Why this matters
Soil moisture controls how water, energy, and carbon move through the land surface, but satellites often only “see” the top few centimeters of soil. That’s a problem if you care about root-zone moisture, drought, or crop health. This project explored whether low-frequency P-band radiometers (around 750 MHz) can push soil-moisture sensing deeper—down to about 15 cm compared with roughly 5 cm for conventional L-band systems.
What I worked on
Through the IIT Bombay–Monash University Research Academy, I spent 2.5 months at Monash University working with a tower-mounted P-band/L-band radiometer setup over an agricultural paddock. I helped run a field campaign to build a time-series dataset inside the radiometer footprint, collecting ground samples and measurements of soil moisture and temperature at multiple depths, surface roughness, particle size distribution, vegetation water content, and NDVI from optical sensors.

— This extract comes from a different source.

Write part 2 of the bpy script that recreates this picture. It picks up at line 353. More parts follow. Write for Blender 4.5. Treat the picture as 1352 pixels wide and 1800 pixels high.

My contribution & what I learned
I focused on building and maintaining the ground dataset that underpinned the project. This involved organizing repeated measurements, keeping consistent sampling locations, and tracking vegetation and surface conditions over time so the data could be reliably paired with the radiometer observations. While the development of the soil-moisture retrieval algorithm and final analysis continued after my visit, my contribution ensured that the team had a consistent, well-documented time series to work with. The experience gave me hands-on exposure to field instrumentation, environmental data collection, and the practical challenges of supporting large-scale remote-sensing experiments.